Le bilan, c'est nos morts, notre avenir de plus en plus incertain mais dans une danse macabre dont Neil Young se fait l'ordonnancier et se plaît à jouer le chef d'orchestre pour notre plus grand plaisir mais aussi le sien.
Un grand cru.
S.D
Rhum Rhapsody
Rgum Runners
Dans les années 80 vous étiez parmi ceux qui levaient leurs verres en hurlant approximativement les paroles des chansons de Soldat Louis ? Alors vous allez être déçu par les Rhum Runners. Car chez eux, les femmes sont stripteaseuses certes, mais rien de scabreux, non. On s'attend à voir arriver Jean Harlow, Lana Turner, Jennifer Jones ou encore qu'Ava Gardner surgisse de La nuit de l'iguane entourée de ses deux boys. Puis, les rythmes accélèrent leur cavalcade autour du monde, rangeant les déhanchés langoureux pour d'autres plus solaires, plus primaires, plus tout.

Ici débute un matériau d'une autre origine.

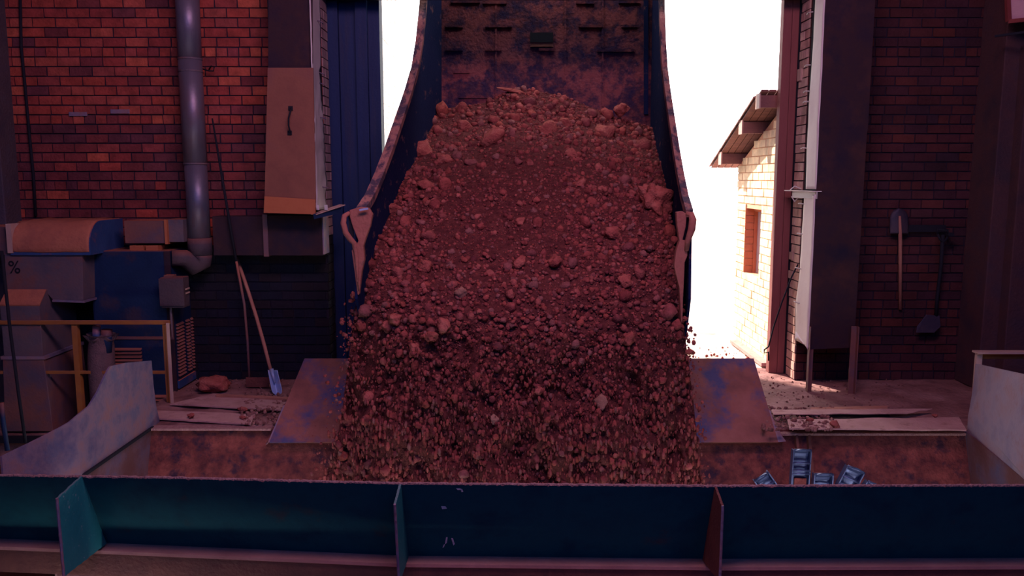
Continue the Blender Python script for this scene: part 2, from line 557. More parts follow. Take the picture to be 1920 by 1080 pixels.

C'est ça les Rhum Runners, l'élan permanent d'un rock voyageur qui traverse les genres, les époques et les corps à la vitesse du 33 tours. C'est le plaisir de retrouver l'essence de la surf music, du son garage et un burlesque authentique en un seul disque. Tous ces plaisirs qui filent sous la pointe gourmande d'une platine qui s'ennuyait ces derniers temps de ne pas être en contact avec un disque profondément épicurien, à l'ADN de globe-trotteur. Cette Rhapsody est la chose la plus plaisante qui nous soit arrivé de France ces derniers mois. La simplicité et la pureté du bonheur sur vinyl en somme.